** START **

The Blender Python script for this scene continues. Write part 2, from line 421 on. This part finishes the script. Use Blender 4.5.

** END **
** START **

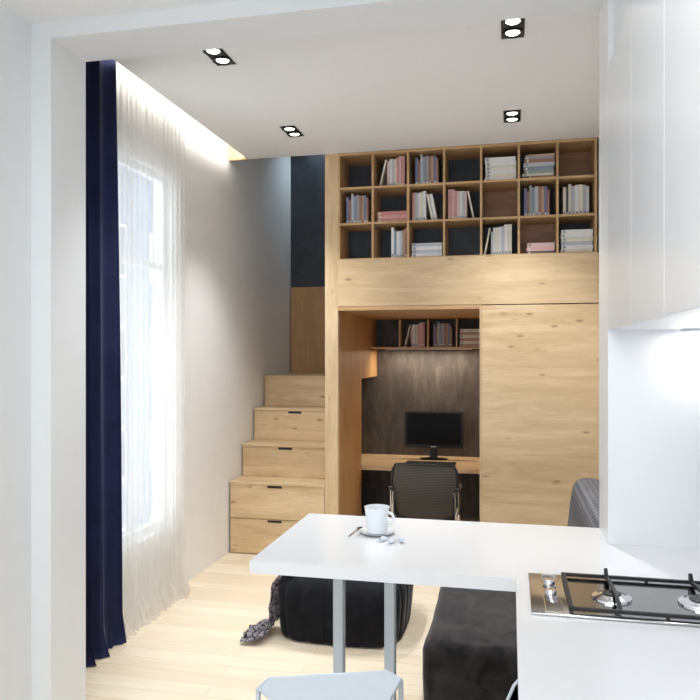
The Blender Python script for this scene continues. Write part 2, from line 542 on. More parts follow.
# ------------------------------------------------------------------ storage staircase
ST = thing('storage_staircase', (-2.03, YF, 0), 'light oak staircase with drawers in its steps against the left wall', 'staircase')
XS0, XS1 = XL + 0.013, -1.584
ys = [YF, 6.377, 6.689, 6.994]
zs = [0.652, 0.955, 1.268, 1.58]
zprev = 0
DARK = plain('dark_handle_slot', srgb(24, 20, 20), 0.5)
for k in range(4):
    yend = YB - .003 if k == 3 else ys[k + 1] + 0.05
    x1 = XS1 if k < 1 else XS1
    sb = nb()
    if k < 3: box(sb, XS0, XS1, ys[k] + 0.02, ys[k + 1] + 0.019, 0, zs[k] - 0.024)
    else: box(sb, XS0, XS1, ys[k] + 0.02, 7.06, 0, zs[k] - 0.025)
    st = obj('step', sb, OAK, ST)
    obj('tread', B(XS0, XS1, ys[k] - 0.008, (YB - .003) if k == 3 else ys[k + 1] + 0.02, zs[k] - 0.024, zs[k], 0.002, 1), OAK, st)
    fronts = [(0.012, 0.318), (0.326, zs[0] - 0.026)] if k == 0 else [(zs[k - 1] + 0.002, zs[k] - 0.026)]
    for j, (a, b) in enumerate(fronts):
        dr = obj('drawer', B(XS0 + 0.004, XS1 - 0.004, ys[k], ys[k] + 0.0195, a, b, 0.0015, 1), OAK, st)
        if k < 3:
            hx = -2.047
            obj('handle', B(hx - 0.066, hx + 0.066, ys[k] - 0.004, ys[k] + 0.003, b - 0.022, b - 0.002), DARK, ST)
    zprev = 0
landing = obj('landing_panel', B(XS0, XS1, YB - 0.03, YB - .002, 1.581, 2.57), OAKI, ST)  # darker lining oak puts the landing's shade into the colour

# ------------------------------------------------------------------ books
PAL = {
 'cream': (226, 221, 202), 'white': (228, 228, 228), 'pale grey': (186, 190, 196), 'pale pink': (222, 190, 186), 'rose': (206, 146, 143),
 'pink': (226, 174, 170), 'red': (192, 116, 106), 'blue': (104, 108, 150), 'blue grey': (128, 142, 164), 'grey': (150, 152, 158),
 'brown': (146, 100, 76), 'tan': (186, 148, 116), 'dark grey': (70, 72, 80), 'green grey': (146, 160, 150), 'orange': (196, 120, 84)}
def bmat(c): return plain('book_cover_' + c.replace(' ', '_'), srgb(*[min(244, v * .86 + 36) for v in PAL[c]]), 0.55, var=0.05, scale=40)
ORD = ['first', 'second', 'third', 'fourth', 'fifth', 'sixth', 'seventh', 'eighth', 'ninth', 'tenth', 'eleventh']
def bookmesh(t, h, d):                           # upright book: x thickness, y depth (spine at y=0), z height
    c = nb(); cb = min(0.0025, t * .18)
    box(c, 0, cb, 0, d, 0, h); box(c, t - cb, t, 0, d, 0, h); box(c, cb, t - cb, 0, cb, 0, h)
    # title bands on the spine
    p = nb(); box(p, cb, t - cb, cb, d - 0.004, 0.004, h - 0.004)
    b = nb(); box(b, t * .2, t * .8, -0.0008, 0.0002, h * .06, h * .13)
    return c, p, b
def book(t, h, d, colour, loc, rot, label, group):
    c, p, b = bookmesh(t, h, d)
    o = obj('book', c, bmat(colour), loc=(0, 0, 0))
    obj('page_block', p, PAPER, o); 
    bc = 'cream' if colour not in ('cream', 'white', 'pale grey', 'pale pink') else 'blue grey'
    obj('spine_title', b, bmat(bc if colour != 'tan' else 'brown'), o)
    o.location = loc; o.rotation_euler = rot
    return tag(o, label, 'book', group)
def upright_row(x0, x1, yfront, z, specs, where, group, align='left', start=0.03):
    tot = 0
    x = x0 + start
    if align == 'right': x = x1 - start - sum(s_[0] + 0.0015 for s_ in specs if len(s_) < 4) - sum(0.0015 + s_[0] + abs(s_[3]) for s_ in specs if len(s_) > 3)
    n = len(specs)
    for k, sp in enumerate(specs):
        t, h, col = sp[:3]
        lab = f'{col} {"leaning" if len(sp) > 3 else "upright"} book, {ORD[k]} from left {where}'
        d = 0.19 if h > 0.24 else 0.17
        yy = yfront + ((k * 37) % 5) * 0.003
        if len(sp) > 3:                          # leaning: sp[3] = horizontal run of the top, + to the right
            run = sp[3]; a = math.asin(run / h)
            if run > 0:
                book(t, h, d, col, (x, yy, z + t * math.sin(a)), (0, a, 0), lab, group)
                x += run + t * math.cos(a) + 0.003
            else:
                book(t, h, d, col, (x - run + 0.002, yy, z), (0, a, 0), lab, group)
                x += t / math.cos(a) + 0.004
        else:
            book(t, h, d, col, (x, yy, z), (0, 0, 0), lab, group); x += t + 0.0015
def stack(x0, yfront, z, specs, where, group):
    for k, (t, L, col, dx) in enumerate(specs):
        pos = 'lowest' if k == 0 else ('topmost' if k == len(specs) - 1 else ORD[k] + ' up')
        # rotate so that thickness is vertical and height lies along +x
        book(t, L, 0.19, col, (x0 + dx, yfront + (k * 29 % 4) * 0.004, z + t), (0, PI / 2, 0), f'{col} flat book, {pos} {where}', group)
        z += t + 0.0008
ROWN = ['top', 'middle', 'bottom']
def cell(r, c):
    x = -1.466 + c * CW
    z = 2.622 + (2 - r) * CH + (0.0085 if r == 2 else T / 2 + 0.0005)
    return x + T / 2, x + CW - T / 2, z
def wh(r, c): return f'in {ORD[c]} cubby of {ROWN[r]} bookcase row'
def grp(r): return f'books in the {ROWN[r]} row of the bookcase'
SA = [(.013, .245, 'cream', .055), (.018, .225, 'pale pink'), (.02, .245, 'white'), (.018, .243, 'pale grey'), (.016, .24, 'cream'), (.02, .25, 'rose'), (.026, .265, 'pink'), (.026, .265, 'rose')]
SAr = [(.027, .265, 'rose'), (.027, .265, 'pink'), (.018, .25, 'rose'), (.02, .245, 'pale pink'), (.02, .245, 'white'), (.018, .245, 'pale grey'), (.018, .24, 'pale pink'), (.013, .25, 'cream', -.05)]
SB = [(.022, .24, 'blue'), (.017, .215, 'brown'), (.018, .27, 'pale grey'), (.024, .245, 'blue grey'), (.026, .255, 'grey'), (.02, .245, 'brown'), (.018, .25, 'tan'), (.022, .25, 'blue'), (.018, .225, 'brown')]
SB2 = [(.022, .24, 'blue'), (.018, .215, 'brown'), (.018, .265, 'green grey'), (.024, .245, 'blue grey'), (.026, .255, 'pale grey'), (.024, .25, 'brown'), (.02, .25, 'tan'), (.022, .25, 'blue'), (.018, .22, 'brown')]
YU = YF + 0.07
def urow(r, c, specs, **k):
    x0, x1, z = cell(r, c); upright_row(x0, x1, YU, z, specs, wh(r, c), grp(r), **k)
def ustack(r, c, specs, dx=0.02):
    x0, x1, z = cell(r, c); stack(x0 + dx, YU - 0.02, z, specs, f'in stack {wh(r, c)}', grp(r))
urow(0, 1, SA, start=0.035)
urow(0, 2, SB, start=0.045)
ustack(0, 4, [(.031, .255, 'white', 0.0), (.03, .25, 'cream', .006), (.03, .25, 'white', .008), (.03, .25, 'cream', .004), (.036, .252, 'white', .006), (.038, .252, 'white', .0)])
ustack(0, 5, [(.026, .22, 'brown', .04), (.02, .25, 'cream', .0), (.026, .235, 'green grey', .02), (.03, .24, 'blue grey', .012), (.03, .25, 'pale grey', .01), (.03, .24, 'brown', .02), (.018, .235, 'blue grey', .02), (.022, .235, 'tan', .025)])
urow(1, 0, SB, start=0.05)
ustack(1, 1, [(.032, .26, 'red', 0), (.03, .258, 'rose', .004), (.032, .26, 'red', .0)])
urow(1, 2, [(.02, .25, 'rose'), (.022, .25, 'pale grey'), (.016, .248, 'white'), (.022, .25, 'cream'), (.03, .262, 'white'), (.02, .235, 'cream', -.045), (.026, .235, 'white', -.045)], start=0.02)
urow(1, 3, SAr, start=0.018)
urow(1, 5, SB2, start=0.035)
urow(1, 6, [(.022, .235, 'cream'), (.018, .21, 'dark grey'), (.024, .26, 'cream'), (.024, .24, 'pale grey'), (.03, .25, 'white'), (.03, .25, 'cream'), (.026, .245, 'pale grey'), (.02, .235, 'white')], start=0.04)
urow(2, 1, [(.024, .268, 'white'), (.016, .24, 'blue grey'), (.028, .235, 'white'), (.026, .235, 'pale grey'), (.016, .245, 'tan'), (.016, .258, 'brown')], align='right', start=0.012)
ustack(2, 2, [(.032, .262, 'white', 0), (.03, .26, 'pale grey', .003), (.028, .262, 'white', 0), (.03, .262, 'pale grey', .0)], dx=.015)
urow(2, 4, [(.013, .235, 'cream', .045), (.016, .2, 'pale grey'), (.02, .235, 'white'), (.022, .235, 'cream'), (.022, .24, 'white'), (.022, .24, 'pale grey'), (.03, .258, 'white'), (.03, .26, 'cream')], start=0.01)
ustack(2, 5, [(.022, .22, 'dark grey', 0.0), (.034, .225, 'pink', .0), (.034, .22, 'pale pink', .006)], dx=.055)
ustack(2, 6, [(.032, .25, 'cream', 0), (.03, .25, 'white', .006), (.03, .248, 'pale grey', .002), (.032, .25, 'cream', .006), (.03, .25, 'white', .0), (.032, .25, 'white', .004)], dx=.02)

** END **

**STATED EXERCISE:** The required output is an exact reproduction of the lines starting at the one that contains "More parts follow." and ending at the one that contains "landing = obj('landing_panel', B(XS0, XS1, YB". Both boundary lines belong to it.

**EXERCISE RESULT:**
The Blender Python script for this scene continues. Write part 2, from line 542 on. More parts follow.
# ------------------------------------------------------------------ storage staircase
ST = thing('storage_staircase', (-2.03, YF, 0), 'light oak staircase with drawers in its steps against the left wall', 'staircase')
XS0, XS1 = XL + 0.013, -1.584
ys = [YF, 6.377, 6.689, 6.994]
zs = [0.652, 0.955, 1.268, 1.58]
zprev = 0
DARK = plain('dark_handle_slot', srgb(24, 20, 20), 0.5)
for k in range(4):
    yend = YB - .003 if k == 3 else ys[k + 1] + 0.05
    x1 = XS1 if k < 1 else XS1
    sb = nb()
    if k < 3: box(sb, XS0, XS1, ys[k] + 0.02, ys[k + 1] + 0.019, 0, zs[k] - 0.024)
    else: box(sb, XS0, XS1, ys[k] + 0.02, 7.06, 0, zs[k] - 0.025)
    st = obj('step', sb, OAK, ST)
    obj('tread', B(XS0, XS1, ys[k] - 0.008, (YB - .003) if k == 3 else ys[k + 1] + 0.02, zs[k] - 0.024, zs[k], 0.002, 1), OAK, st)
    fronts = [(0.012, 0.318), (0.326, zs[0] - 0.026)] if k == 0 else [(zs[k - 1] + 0.002, zs[k] - 0.026)]
    for j, (a, b) in enumerate(fronts):
        dr = obj('drawer', B(XS0 + 0.004, XS1 - 0.004, ys[k], ys[k] + 0.0195, a, b, 0.0015, 1), OAK, st)
        if k < 3:
            hx = -2.047
            obj('handle', B(hx - 0.066, hx + 0.066, ys[k] - 0.004, ys[k] + 0.003, b - 0.022, b - 0.002), DARK, ST)
    zprev = 0
landing = obj('landing_panel', B(XS0, XS1, YB - 0.03, YB - .002, 1.581, 2.57), OAKI, ST)  # darker lining oak puts the landing's shade into the colour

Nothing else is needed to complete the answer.